The listing below should be copied in full, word for word.

Information provided:
<<<<
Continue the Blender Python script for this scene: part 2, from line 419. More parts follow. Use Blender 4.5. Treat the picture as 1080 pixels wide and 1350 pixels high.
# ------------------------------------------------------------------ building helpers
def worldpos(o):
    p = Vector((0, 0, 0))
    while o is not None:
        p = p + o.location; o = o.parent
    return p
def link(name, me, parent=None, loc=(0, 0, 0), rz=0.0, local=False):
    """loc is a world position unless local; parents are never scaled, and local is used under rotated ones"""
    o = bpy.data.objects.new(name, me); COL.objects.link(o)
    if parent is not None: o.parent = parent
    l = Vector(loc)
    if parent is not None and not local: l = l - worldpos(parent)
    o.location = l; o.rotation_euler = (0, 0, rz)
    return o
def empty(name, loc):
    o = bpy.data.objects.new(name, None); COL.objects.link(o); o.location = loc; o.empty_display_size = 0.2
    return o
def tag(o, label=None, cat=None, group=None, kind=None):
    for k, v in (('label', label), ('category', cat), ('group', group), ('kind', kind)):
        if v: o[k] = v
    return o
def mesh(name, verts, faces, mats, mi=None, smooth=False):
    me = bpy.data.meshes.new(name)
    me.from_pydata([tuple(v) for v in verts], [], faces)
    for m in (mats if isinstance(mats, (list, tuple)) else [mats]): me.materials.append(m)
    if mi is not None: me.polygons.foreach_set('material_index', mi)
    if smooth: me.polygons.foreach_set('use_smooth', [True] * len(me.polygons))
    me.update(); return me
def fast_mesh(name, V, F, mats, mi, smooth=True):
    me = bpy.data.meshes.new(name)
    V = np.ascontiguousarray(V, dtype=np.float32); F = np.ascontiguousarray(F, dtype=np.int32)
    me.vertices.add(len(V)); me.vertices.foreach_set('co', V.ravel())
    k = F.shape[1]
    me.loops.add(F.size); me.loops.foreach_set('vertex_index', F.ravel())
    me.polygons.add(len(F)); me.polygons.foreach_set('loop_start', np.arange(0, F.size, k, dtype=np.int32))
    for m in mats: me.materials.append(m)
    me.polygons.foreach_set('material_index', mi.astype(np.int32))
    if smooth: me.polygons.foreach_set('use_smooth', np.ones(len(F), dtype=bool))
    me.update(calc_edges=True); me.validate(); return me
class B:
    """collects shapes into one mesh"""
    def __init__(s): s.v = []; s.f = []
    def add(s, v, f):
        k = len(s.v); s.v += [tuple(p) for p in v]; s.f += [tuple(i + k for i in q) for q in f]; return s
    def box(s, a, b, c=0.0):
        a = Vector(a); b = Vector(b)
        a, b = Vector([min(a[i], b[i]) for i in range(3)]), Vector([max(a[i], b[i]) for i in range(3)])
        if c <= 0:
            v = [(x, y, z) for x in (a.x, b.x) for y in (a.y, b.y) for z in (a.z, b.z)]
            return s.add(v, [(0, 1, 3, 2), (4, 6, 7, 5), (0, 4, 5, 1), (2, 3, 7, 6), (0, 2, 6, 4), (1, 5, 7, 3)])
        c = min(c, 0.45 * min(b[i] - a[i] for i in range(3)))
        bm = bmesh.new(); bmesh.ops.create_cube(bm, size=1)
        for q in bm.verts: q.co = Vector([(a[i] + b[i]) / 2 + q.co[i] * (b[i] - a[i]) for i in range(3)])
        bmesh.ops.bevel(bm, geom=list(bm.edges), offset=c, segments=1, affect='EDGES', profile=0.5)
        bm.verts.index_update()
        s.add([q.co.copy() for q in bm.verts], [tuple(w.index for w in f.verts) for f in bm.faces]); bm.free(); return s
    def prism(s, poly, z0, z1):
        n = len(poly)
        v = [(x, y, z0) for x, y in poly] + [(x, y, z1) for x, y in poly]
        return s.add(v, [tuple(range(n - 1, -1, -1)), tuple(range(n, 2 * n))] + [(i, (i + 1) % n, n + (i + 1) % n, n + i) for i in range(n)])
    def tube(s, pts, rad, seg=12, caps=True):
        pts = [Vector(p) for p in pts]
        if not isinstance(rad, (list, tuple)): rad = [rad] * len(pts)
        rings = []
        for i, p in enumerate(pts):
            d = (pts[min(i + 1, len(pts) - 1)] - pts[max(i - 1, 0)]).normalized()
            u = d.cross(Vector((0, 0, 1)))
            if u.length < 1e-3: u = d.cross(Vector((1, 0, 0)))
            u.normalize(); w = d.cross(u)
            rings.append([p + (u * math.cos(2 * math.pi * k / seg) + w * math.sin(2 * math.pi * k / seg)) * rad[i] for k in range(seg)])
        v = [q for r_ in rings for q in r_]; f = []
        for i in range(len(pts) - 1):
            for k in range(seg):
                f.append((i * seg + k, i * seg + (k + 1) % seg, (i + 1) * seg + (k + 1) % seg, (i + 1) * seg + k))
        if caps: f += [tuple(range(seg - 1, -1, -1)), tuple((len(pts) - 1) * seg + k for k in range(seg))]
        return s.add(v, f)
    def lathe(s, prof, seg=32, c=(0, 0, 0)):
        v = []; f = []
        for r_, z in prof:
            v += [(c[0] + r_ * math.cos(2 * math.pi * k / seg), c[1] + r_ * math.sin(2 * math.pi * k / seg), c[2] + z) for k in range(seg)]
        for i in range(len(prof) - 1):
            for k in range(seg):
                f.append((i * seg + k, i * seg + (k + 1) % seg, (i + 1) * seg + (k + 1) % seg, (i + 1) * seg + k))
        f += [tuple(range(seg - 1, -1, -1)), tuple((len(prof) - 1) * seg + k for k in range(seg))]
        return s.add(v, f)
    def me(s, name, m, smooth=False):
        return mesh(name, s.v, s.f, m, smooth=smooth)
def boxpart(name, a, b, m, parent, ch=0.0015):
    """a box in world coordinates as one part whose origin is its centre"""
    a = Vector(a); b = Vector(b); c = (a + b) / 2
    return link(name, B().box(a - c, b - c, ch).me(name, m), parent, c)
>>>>
Complete output:
Continue the Blender Python script for this scene: part 2, from line 419. More parts follow. Use Blender 4.5. Treat the picture as 1080 pixels wide and 1350 pixels high.
# ------------------------------------------------------------------ building helpers
def worldpos(o):
    p = Vector((0, 0, 0))
    while o is not None:
        p = p + o.location; o = o.parent
    return p
def link(name, me, parent=None, loc=(0, 0, 0), rz=0.0, local=False):
    """loc is a world position unless local; parents are never scaled, and local is used under rotated ones"""
    o = bpy.data.objects.new(name, me); COL.objects.link(o)
    if parent is not None: o.parent = parent
    l = Vector(loc)
    if parent is not None and not local: l = l - worldpos(parent)
    o.location = l; o.rotation_euler = (0, 0, rz)
    return o
def empty(name, loc):
    o = bpy.data.objects.new(name, None); COL.objects.link(o); o.location = loc; o.empty_display_size = 0.2
    return o
def tag(o, label=None, cat=None, group=None, kind=None):
    for k, v in (('label', label), ('category', cat), ('group', group), ('kind', kind)):
        if v: o[k] = v
    return o
def mesh(name, verts, faces, mats, mi=None, smooth=False):
    me = bpy.data.meshes.new(name)
    me.from_pydata([tuple(v) for v in verts], [], faces)
    for m in (mats if isinstance(mats, (list, tuple)) else [mats]): me.materials.append(m)
    if mi is not None: me.polygons.foreach_set('material_index', mi)
    if smooth: me.polygons.foreach_set('use_smooth', [True] * len(me.polygons))
    me.update(); return me
def fast_mesh(name, V, F, mats, mi, smooth=True):
    me = bpy.data.meshes.new(name)
    V = np.ascontiguousarray(V, dtype=np.float32); F = np.ascontiguousarray(F, dtype=np.int32)
    me.vertices.add(len(V)); me.vertices.foreach_set('co', V.ravel())
    k = F.shape[1]
    me.loops.add(F.size); me.loops.foreach_set('vertex_index', F.ravel())
    me.polygons.add(len(F)); me.polygons.foreach_set('loop_start', np.arange(0, F.size, k, dtype=np.int32))
    for m in mats: me.materials.append(m)
    me.polygons.foreach_set('material_index', mi.astype(np.int32))
    if smooth: me.polygons.foreach_set('use_smooth', np.ones(len(F), dtype=bool))
    me.update(calc_edges=True); me.validate(); return me
class B:
    """collects shapes into one mesh"""
    def __init__(s): s.v = []; s.f = []
    def add(s, v, f):
        k = len(s.v); s.v += [tuple(p) for p in v]; s.f += [tuple(i + k for i in q) for q in f]; return s
    def box(s, a, b, c=0.0):
        a = Vector(a); b = Vector(b)
        a, b = Vector([min(a[i], b[i]) for i in range(3)]), Vector([max(a[i], b[i]) for i in range(3)])
        if c <= 0:
            v = [(x, y, z) for x in (a.x, b.x) for y in (a.y, b.y) for z in (a.z, b.z)]
            return s.add(v, [(0, 1, 3, 2), (4, 6, 7, 5), (0, 4, 5, 1), (2, 3, 7, 6), (0, 2, 6, 4), (1, 5, 7, 3)])
        c = min(c, 0.45 * min(b[i] - a[i] for i in range(3)))
        bm = bmesh.new(); bmesh.ops.create_cube(bm, size=1)
        for q in bm.verts: q.co = Vector([(a[i] + b[i]) / 2 + q.co[i] * (b[i] - a[i]) for i in range(3)])
        bmesh.ops.bevel(bm, geom=list(bm.edges), offset=c, segments=1, affect='EDGES', profile=0.5)
        bm.verts.index_update()
        s.add([q.co.copy() for q in bm.verts], [tuple(w.index for w in f.verts) for f in bm.faces]); bm.free(); return s
    def prism(s, poly, z0, z1):
        n = len(poly)
        v = [(x, y, z0) for x, y in poly] + [(x, y, z1) for x, y in poly]
        return s.add(v, [tuple(range(n - 1, -1, -1)), tuple(range(n, 2 * n))] + [(i, (i + 1) % n, n + (i + 1) % n, n + i) for i in range(n)])
    def tube(s, pts, rad, seg=12, caps=True):
        pts = [Vector(p) for p in pts]
        if not isinstance(rad, (list, tuple)): rad = [rad] * len(pts)
        rings = []
        for i, p in enumerate(pts):
            d = (pts[min(i + 1, len(pts) - 1)] - pts[max(i - 1, 0)]).normalized()
            u = d.cross(Vector((0, 0, 1)))
            if u.length < 1e-3: u = d.cross(Vector((1, 0, 0)))
            u.normalize(); w = d.cross(u)
            rings.append([p + (u * math.cos(2 * math.pi * k / seg) + w * math.sin(2 * math.pi * k / seg)) * rad[i] for k in range(seg)])
        v = [q for r_ in rings for q in r_]; f = []
        for i in range(len(pts) - 1):
            for k in range(seg):
                f.append((i * seg + k, i * seg + (k + 1) % seg, (i + 1) * seg + (k + 1) % seg, (i + 1) * seg + k))
        if caps: f += [tuple(range(seg - 1, -1, -1)), tuple((len(pts) - 1) * seg + k for k in range(seg))]
        return s.add(v, f)
    def lathe(s, prof, seg=32, c=(0, 0, 0)):
        v = []; f = []
        for r_, z in prof:
            v += [(c[0] + r_ * math.cos(2 * math.pi * k / seg), c[1] + r_ * math.sin(2 * math.pi * k / seg), c[2] + z) for k in range(seg)]
        for i in range(len(prof) - 1):
            for k in range(seg):
                f.append((i * seg + k, i * seg + (k + 1) % seg, (i + 1) * seg + (k + 1) % seg, (i + 1) * seg + k))
        f += [tuple(range(seg - 1, -1, -1)), tuple((len(prof) - 1) * seg + k for k in range(seg))]
        return s.add(v, f)
    def me(s, name, m, smooth=False):
        return mesh(name, s.v, s.f, m, smooth=smooth)
def boxpart(name, a, b, m, parent, ch=0.0015):
    """a box in world coordinates as one part whose origin is its centre"""
    a = Vector(a); b = Vector(b); c = (a + b) / 2
    return link(name, B().box(a - c, b - c, ch).me(name, m), parent, c)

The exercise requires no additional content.